Etats-Unis : une corrélation surprenante entre suicides et importations

Par Jean-Christophe Catalon  |   |  429  mots
Dans les comtés les plus vulnérables à la compétition des produits chinois, le nombre de suicides augmentait de 3,5% par an depuis 2000.
Une étude menée par deux économistes américains démontre que les taux de suicides des zones industrielles vulnérables à la compétition internationale ont augmenté à mesure que les importations venues de Chine bondissaient.

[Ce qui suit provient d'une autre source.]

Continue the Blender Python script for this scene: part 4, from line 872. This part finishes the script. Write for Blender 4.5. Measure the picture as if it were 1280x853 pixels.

La mondialisation peut-elle conduire au suicide ? La question se pose après lecture des conclusions de l'étude menée par Justin Pierce, membre de la Fed et de Peter Schott, économiste à l'université de Yale (Connecticut).

À partir des travaux d'Anne Case et du prix Nobel Angus Deaton sur l'augmentation de la mortalité chez les hommes blancs âgés de 45 à 54 ans, les deux économistes ont découvert que "la tendance a démarré en 2000, lorsque l'on observe un grand bond des importations américaines de produits chinois et de grosses pertes d'emplois dans l'industrie", analyse Peter Scott dans les colonnes du Wall Street Journal.

Les importations multipliées par cinq

En 2000, le Congrès normalise les relations commerciales avec la Chine. À l'époque, les importations américaines de biens venus de Chine représentaient 100 milliards de dollars. Depuis, le montant a quintuplé pour atteindre 483,2 milliards de dollars l'année passée. 2009 mis à part, la hausse des échanges a été continue depuis 2000.

Parallèlement, des entreprises locales ont souffert de la concurrence de produits chinois moins chers. Certaines n'ont pas survécu, d'autres ont tout de même dû supprimer des effectifs pour maintenir leur activité. Quoi qu'il en soit, ces nouveaux échanges ont créé du chômage dans les régions historiquement industrielles des Etats-Unis.

Or, selon l'étude, les comtés où les emplois étaient les plus vulnérables face à la concurrence chinoise ont vu leur nombre de décès augmenter. Le phénomène "ne pourrait pas être expliqué par d'autres facteurs", retranscrit même le Wall Street Journal. Dans ces mêmes comtés, le nombre de suicides augmentait de 3,5% par an depuis 2000, selon l'étude. Pire, un comté voyait carrément son taux de décès augmenter de 11% pour un point de chômage supplémentaire.

"Nous avons besoin de prendre soin des travailleurs, pas des emplois"

Pour éviter ces drames, faut-il en finir avec le libre-échange ? L'idée semble faire son chemin en Occident. Du Brexit à la présidentielle américaine, les perdants de la mondialisation expriment leur désarroi et leur volonté de changement face à la précarité qu'ils vivent au quotidien.

Pourtant, Peter Scott est contre cette option. Selon lui, la libéralisation des échanges internationaux permet n'est pas souhaitable au vu des avantages qu'elle apporte, notamment en termes de baisse des prix. L'économiste estime que "nous avons besoin de prendre soin des travailleurs, pas des emplois" et plaide pour des programmes de formation des travailleurs afin de les aider à transiter vers des secteurs de l'économie en croissance.